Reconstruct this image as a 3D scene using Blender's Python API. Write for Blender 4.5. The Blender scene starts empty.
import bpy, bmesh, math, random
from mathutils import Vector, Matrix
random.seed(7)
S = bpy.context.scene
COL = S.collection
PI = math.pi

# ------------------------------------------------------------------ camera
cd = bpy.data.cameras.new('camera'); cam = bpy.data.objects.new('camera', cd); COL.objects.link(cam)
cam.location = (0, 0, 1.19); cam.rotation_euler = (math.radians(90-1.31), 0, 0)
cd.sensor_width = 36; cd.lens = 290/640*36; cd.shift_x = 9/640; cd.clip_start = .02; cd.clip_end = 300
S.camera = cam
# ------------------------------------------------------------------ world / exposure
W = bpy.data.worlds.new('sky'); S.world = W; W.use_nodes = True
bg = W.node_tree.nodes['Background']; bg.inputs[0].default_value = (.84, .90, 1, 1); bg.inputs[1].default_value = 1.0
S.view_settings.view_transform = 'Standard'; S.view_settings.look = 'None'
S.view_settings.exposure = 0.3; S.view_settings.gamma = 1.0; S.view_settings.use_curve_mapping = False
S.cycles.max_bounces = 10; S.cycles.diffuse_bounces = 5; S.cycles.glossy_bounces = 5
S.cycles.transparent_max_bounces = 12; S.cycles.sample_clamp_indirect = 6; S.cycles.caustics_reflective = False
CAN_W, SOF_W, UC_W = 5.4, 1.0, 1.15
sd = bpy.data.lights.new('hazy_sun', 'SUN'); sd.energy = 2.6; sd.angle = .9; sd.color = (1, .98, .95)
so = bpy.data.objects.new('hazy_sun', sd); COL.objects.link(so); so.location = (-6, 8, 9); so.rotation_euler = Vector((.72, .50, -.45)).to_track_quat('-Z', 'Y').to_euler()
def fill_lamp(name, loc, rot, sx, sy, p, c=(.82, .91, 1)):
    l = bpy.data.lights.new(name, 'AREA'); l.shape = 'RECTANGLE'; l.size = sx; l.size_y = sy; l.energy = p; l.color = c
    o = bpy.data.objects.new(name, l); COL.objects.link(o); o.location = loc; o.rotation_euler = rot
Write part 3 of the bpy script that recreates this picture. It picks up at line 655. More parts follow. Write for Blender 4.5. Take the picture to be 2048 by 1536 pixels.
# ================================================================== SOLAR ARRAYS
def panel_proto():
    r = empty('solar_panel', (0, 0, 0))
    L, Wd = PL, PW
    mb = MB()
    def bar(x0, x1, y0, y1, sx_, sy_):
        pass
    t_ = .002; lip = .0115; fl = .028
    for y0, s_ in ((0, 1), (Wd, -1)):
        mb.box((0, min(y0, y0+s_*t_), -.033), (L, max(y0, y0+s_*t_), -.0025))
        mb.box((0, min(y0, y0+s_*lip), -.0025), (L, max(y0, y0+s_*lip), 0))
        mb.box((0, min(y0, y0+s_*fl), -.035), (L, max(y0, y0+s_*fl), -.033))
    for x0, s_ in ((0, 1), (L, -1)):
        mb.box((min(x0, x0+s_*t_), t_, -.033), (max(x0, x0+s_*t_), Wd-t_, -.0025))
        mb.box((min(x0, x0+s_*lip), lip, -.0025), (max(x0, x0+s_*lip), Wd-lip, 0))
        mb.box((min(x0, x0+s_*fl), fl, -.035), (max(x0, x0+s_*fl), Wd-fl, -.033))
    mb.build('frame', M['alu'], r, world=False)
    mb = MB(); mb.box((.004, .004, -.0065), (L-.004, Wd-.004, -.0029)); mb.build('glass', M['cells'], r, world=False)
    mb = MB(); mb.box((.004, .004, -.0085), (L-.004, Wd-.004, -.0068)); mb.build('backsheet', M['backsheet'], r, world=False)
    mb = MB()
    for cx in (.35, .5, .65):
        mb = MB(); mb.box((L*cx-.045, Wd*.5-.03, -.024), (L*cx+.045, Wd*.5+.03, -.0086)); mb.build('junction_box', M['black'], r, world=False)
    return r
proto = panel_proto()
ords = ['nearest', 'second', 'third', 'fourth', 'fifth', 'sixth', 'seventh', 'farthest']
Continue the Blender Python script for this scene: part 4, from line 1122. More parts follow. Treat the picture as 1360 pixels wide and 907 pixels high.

* * * * *

→ **Given instruction**
Return the entries above exactly, each one complete.

→ **Answer to the task**
Reconstruct this image as a 3D scene using Blender's Python API. Write for Blender 4.5. The Blender scene starts empty.
import bpy, bmesh, math, random
from mathutils import Vector, Matrix
random.seed(7)
S = bpy.context.scene
COL = S.collection
PI = math.pi

# ------------------------------------------------------------------ camera
cd = bpy.data.cameras.new('camera'); cam = bpy.data.objects.new('camera', cd); COL.objects.link(cam)
cam.location = (0, 0, 1.19); cam.rotation_euler = (math.radians(90-1.31), 0, 0)
cd.sensor_width = 36; cd.lens = 290/640*36; cd.shift_x = 9/640; cd.clip_start = .02; cd.clip_end = 300
S.camera = cam
# ------------------------------------------------------------------ world / exposure
W = bpy.data.worlds.new('sky'); S.world = W; W.use_nodes = True
bg = W.node_tree.nodes['Background']; bg.inputs[0].default_value = (.84, .90, 1, 1); bg.inputs[1].default_value = 1.0
S.view_settings.view_transform = 'Standard'; S.view_settings.look = 'None'
S.view_settings.exposure = 0.3; S.view_settings.gamma = 1.0; S.view_settings.use_curve_mapping = False
S.cycles.max_bounces = 10; S.cycles.diffuse_bounces = 5; S.cycles.glossy_bounces = 5
S.cycles.transparent_max_bounces = 12; S.cycles.sample_clamp_indirect = 6; S.cycles.caustics_reflective = False
CAN_W, SOF_W, UC_W = 5.4, 1.0, 1.15
sd = bpy.data.lights.new('hazy_sun', 'SUN'); sd.energy = 2.6; sd.angle = .9; sd.color = (1, .98, .95)
so = bpy.data.objects.new('hazy_sun', sd); COL.objects.link(so); so.location = (-6, 8, 9); so.rotation_euler = Vector((.72, .50, -.45)).to_track_quat('-Z', 'Y').to_euler()
def fill_lamp(name, loc, rot, sx, sy, p, c=(.82, .91, 1)):
    l = bpy.data.lights.new(name, 'AREA'); l.shape = 'RECTANGLE'; l.size = sx; l.size_y = sy; l.energy = p; l.color = c
    o = bpy.data.objects.new(name, l); COL.objects.link(o); o.location = loc; o.rotation_euler = rot
Write part 3 of the bpy script that recreates this picture. It picks up at line 655. More parts follow. Write for Blender 4.5. Take the picture to be 2048 by 1536 pixels.
# ================================================================== SOLAR ARRAYS
def panel_proto():
    r = empty('solar_panel', (0, 0, 0))
    L, Wd = PL, PW
    mb = MB()
    def bar(x0, x1, y0, y1, sx_, sy_):
        pass
    t_ = .002; lip = .0115; fl = .028
    for y0, s_ in ((0, 1), (Wd, -1)):
        mb.box((0, min(y0, y0+s_*t_), -.033), (L, max(y0, y0+s_*t_), -.0025))
        mb.box((0, min(y0, y0+s_*lip), -.0025), (L, max(y0, y0+s_*lip), 0))
        mb.box((0, min(y0, y0+s_*fl), -.035), (L, max(y0, y0+s_*fl), -.033))
    for x0, s_ in ((0, 1), (L, -1)):
        mb.box((min(x0, x0+s_*t_), t_, -.033), (max(x0, x0+s_*t_), Wd-t_, -.0025))
        mb.box((min(x0, x0+s_*lip), lip, -.0025), (max(x0, x0+s_*lip), Wd-lip, 0))
        mb.box((min(x0, x0+s_*fl), fl, -.035), (max(x0, x0+s_*fl), Wd-fl, -.033))
    mb.build('frame', M['alu'], r, world=False)
    mb = MB(); mb.box((.004, .004, -.0065), (L-.004, Wd-.004, -.0029)); mb.build('glass', M['cells'], r, world=False)
    mb = MB(); mb.box((.004, .004, -.0085), (L-.004, Wd-.004, -.0068)); mb.build('backsheet', M['backsheet'], r, world=False)
    mb = MB()
    for cx in (.35, .5, .65):
        mb = MB(); mb.box((L*cx-.045, Wd*.5-.03, -.024), (L*cx+.045, Wd*.5+.03, -.0086)); mb.build('junction_box', M['black'], r, world=False)
    return r
proto = panel_proto()
ords = ['nearest', 'second', 'third', 'fourth', 'fifth', 'sixth', 'seventh', 'farthest']
Continue the Blender Python script for this scene: part 4, from line 1122. More parts follow. Treat the picture as 1360 pixels wide and 907 pixels high.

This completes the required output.